===== RAW DATA

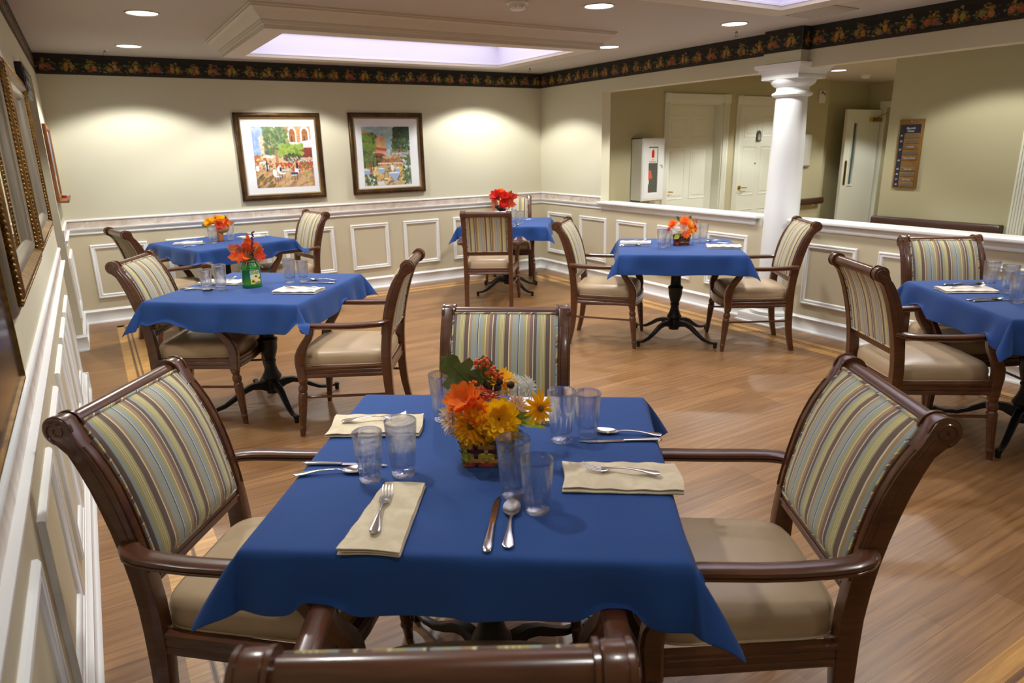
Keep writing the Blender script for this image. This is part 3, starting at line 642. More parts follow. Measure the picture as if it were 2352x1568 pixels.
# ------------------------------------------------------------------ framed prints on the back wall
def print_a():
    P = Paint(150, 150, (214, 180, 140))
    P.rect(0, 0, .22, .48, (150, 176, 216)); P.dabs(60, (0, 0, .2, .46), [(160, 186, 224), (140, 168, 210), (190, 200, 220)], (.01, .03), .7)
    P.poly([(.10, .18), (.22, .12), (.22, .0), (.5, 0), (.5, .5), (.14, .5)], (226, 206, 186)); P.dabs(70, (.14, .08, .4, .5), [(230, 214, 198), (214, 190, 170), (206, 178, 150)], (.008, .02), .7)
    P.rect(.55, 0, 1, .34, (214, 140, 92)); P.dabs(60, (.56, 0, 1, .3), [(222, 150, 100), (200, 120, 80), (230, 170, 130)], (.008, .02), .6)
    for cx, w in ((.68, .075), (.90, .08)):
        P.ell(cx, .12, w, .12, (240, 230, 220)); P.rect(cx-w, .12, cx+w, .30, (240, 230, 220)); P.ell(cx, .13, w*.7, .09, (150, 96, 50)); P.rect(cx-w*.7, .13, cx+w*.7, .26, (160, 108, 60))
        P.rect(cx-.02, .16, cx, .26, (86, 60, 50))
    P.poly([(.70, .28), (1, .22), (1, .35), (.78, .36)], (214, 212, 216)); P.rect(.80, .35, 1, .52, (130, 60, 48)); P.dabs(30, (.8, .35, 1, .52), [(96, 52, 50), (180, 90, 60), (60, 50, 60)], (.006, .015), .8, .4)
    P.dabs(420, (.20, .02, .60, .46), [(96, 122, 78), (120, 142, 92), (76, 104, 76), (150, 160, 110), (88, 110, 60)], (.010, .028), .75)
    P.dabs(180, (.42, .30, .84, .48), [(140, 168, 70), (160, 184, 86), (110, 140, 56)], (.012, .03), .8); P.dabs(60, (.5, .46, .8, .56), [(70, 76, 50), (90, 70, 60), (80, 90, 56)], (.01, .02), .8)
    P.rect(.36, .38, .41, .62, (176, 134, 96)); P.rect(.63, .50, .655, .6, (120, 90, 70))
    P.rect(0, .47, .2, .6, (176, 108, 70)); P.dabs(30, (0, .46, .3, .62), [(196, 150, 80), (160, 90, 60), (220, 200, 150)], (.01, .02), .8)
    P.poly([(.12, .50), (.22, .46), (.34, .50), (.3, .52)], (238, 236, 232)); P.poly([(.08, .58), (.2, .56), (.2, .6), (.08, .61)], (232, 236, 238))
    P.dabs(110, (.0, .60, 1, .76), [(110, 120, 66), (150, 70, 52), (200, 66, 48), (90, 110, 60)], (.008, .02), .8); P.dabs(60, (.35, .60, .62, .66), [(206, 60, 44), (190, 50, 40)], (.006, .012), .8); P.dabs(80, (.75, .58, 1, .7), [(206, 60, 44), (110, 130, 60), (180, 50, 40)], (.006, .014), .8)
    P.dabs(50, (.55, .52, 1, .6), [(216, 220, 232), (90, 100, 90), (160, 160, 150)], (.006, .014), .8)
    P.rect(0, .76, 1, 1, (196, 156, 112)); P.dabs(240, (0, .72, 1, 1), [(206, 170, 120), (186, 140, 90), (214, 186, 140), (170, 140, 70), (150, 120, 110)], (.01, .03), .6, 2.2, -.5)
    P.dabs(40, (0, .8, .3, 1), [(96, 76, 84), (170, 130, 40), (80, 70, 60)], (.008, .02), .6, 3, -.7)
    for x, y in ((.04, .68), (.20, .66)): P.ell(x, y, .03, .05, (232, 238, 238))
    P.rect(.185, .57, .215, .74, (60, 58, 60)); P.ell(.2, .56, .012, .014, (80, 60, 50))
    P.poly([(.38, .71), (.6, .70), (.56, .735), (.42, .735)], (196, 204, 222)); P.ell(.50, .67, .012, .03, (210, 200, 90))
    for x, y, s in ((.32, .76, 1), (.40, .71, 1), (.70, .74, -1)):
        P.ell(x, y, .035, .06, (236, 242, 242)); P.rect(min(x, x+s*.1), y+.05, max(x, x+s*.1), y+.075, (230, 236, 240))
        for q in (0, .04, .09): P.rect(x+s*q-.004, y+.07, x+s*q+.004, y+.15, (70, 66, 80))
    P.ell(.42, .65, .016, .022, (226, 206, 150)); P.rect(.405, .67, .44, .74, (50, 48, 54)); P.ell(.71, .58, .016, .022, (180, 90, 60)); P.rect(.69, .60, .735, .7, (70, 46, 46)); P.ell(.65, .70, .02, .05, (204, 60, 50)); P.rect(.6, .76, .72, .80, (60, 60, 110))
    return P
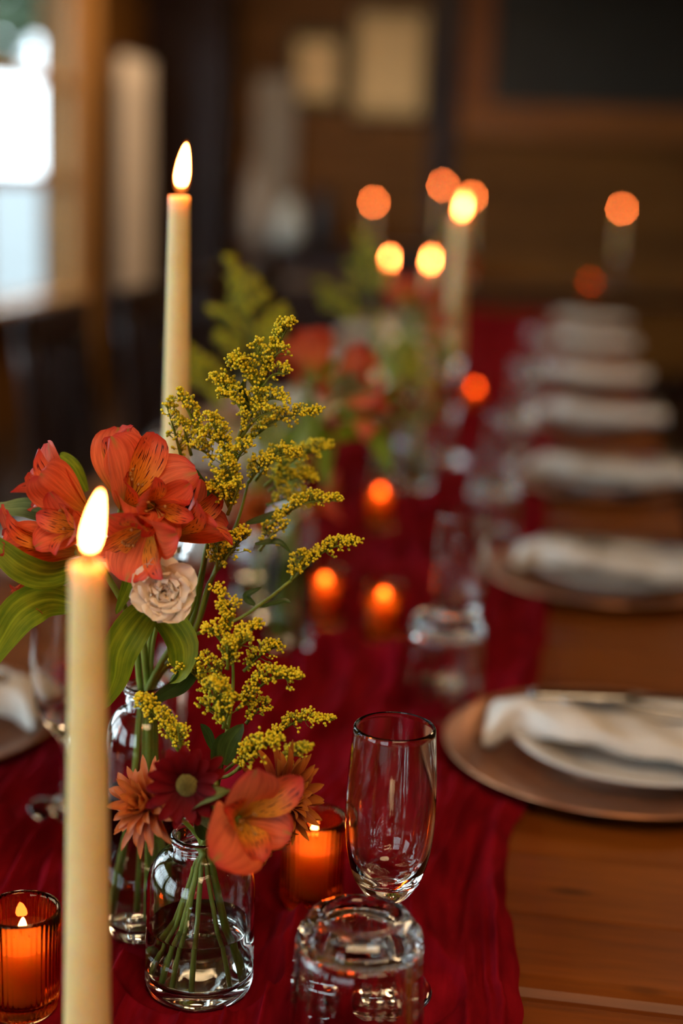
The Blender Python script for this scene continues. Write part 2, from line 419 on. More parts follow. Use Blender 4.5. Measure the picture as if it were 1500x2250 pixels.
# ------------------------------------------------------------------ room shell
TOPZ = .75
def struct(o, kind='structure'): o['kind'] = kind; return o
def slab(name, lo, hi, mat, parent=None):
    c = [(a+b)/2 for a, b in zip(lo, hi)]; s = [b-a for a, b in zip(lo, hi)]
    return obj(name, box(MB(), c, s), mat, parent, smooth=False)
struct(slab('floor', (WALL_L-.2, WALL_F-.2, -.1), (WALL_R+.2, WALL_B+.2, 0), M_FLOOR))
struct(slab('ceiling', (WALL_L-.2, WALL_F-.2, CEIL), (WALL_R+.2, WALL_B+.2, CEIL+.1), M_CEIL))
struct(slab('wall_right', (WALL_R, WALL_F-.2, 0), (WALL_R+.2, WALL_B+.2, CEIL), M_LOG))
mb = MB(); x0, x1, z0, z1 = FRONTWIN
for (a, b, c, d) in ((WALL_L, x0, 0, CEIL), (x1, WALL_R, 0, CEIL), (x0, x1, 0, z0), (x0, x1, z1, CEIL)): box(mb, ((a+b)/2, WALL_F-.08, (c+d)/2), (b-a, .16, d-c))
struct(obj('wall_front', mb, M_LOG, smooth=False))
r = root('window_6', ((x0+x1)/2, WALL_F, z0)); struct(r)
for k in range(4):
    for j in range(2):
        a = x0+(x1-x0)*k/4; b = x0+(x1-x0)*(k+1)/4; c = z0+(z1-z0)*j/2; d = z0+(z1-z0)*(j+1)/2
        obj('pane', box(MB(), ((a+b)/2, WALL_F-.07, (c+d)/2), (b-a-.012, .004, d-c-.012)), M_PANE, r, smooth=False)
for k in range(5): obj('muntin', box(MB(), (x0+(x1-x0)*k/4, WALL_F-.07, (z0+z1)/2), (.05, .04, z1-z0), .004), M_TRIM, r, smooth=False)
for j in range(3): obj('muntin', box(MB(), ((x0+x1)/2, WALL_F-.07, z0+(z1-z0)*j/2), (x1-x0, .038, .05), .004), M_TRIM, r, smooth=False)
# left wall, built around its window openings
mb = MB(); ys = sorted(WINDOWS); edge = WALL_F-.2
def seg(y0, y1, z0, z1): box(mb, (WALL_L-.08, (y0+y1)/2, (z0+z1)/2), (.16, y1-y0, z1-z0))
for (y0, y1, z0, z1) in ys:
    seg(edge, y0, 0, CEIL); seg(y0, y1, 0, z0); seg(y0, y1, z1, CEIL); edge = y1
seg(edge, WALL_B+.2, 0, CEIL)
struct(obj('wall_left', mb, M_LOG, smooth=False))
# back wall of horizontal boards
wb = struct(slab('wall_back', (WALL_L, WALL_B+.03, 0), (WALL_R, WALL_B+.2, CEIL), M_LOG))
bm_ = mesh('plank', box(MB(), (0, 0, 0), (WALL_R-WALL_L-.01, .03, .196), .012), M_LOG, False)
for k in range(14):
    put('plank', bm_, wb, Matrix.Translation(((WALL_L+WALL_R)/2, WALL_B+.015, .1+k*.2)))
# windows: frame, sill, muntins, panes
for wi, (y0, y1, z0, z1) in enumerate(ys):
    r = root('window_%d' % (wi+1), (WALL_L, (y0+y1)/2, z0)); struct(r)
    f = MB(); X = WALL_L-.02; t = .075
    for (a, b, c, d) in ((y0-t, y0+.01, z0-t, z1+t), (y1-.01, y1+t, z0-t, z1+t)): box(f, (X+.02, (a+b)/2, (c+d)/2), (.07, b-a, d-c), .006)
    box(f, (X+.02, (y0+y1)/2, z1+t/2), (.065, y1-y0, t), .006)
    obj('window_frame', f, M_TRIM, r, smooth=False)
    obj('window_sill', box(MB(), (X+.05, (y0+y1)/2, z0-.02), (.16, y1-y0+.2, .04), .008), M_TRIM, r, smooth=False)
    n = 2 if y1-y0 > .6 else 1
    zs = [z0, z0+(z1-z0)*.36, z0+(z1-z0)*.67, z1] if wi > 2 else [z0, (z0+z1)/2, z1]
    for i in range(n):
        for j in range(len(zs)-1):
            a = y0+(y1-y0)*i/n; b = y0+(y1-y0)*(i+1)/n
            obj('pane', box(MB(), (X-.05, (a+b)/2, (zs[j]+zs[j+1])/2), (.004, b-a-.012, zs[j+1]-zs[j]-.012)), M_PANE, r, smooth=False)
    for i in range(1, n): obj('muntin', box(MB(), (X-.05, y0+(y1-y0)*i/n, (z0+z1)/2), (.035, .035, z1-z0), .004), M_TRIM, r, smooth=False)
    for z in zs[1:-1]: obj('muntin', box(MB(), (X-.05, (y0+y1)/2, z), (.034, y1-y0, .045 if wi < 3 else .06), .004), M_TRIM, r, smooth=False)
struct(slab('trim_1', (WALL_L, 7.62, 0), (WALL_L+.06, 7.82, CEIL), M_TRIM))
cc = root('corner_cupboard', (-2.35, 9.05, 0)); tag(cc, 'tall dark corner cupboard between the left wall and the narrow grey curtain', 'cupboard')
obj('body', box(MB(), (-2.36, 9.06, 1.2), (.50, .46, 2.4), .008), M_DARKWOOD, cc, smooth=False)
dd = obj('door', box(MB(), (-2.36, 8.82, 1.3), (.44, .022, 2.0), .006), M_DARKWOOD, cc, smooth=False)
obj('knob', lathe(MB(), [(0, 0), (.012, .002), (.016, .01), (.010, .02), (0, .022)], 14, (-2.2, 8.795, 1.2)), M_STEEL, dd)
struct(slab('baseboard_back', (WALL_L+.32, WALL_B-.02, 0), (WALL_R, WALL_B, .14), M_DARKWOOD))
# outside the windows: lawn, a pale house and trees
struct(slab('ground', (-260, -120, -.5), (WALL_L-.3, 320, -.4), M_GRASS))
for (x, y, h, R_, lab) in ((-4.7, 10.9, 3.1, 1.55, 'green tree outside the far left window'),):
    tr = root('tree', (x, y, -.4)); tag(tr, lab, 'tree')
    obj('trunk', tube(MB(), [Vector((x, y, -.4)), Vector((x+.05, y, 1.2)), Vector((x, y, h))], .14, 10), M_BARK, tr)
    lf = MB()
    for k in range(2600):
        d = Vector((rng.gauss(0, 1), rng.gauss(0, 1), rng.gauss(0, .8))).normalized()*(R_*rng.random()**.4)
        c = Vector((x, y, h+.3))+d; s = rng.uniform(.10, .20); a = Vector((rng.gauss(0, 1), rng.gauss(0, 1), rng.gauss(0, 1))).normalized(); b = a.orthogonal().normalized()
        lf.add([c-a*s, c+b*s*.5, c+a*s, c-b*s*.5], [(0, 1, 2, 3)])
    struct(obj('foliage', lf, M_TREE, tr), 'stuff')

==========

WHAT IS REQUIRED: Extract every line above that contains the word "picture".

REPLY:
Keep writing the Blender script for this image. This is part 3, starting at line 642. More parts follow. Measure the picture as if it were 2352x1568 pixels.
The Blender Python script for this scene continues. Write part 2, from line 419 on. More parts follow. Use Blender 4.5. Measure the picture as if it were 1500x2250 pixels.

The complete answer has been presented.